And then the factor that if I join back work, it would be in an entirely new city, a new project/client location, a completely new team with new set of people who might or might not understand my need to leave on-time (s/w professionals are known to work over-hours) or early some days (when she would have to be picked up early) or take offs for that matter (in case she is not well, which I hear is a common for young babies who go to the day care. What justice would I be doing to my work? to myself? to Chinipie? I know, for sure, NONE!
More often than not, there are days when the unwashed dishes lie in the sink, the bed is waiting to be made up, the toilets to be cleaned, house to be vacuumed or at least tidied up, table-mats to be wiped, me yet to take bath, or cook food or eat for that matter. And I am busy feeding her, nursing her, bathing her, cooing her or just playing with her. I wait for her to go to sleep so that I get some time to do the chores or at the least cook something for myself and eat. And on such days, Chinipe just refused to go to sleep. She would take a short nap while nursing and as soon as I try to put her down, she would get up -all fresh and ready to play. All that I manage to do on such days is ZILCH! Neither do I enjoy with her completely, nor am I able to finish any of the tasks. When this happened more than a couple of times, I figured out that everything else can wait but these moments with Chinipie cannot! And I knew that all I want to do for now, is enjoy with her.

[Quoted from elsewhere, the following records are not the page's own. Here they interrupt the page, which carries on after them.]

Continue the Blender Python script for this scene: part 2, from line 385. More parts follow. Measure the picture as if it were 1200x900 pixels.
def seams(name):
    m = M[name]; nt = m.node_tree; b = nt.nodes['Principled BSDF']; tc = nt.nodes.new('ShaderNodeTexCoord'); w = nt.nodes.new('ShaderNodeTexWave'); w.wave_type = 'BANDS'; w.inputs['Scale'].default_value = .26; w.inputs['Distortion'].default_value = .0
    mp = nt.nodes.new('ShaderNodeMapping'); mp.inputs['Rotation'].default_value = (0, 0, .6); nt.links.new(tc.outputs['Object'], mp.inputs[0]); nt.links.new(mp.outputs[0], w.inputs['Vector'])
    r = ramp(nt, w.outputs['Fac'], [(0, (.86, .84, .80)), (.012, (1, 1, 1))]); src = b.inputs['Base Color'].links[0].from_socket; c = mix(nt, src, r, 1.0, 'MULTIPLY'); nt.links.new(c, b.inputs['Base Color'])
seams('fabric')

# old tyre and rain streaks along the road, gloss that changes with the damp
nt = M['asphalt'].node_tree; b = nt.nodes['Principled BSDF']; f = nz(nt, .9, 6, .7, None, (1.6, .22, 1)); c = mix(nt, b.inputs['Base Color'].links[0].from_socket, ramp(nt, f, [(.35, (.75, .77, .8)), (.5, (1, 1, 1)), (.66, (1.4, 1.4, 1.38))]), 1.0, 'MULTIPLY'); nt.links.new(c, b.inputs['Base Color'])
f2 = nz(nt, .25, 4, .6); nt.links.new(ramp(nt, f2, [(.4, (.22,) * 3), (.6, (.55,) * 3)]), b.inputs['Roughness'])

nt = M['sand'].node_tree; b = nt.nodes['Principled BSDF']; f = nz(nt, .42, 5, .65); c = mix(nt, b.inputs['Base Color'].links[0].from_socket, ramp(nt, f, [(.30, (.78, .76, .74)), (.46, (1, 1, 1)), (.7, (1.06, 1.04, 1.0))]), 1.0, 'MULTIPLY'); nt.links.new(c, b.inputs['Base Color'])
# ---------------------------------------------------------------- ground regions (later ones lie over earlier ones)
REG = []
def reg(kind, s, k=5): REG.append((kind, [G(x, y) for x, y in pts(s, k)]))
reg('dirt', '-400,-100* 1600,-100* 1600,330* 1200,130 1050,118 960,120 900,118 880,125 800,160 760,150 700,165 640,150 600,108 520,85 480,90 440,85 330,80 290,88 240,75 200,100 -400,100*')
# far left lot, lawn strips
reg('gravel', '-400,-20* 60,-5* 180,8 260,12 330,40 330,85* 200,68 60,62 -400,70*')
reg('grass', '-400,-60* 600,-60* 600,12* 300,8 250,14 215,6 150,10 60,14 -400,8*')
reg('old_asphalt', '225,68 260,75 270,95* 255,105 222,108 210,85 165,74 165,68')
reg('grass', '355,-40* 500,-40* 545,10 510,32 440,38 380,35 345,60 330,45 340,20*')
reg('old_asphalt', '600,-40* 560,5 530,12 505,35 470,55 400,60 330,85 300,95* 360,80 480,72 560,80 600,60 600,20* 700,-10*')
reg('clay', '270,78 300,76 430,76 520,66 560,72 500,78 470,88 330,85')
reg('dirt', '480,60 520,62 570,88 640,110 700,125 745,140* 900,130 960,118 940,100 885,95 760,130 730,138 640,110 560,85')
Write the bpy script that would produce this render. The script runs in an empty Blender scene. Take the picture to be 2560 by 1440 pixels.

And this is when I decided that I do not want to go back to to work until she is independent. My current employers cannot keep me on H1B without being on the payroll (I have been on a leave without pay) for longer. So, they have asked me to get my visa converted to H4, a dependent visa, so that they can have my leaves approved, me being an offshore employee. This is what brought another dilemma. First it was, whether to join back the work and then it is, whether to stay on H1B or not? If I lose my H1B status, I would not be able to go back to work when I wish coz the whole process of getting another work visa is quite a lengthy one. And if I want to stay on H1B, either a find another employer (who would not want to hire someone who is not on payroll and then the H1B harassments is so common. I just do not want to fall in the wrong hands) or if I choose to stay with my current one, I have to join back work and try to take a transfer to this new city, which in itself is a big head-ache and joining back work, is anyways what I have decided not to. So, all in all, this is so much jumbled up. All this thinking has been eating my head and then I decided to vent it out, here, in my space, today.

And as I am writing this, I know which one I am going for. Any guesses?

Yep! it is the H4!! Whatever it takes to keep my Chinipie happy and healthy, I am in for it!! After all, my first priority is my baby, everything else can wait!!

7 comments:

Keshi said...

**So, they have asked me to get my visa converted to H4, a dependent visa, so that they can have my leaves approved, me being an offshore employee

so ur not a permanent resident of the US?

Anyways good luck with everything Swati!


Keshi.

Chiniiz n Sugarz Mom.. Swati said...

No Keshi, me and DH both are on work visas.. as of now..

Keshi said...

oh ok :)

Keshi.

Compassion Unlimitted said...

Great..looks a very considered decision principally taking into account the babys needs..What can stand in front of a parental love..especially the moms.
Good luck
Tc
CU

Aryan-Arjun said...

wow was just going through your older post..Good decison swathi..I appreciate it..YOu are the lovely and swweetest mommy in the world....
Aryan's Mom

Roona said...

Hey Swati...considering Maithli now, your decision definitely paid off...miss watching her grow and her adorable talking...you should update your blog regularly so we can keep up with the growing up years of both Kushi and Ashi despite the distance!
Roona

Chiniiz n Sugarz Mom.. Swati said...

Roona.. saw your comment today.. hopefully this time i will return to the blogging world for good!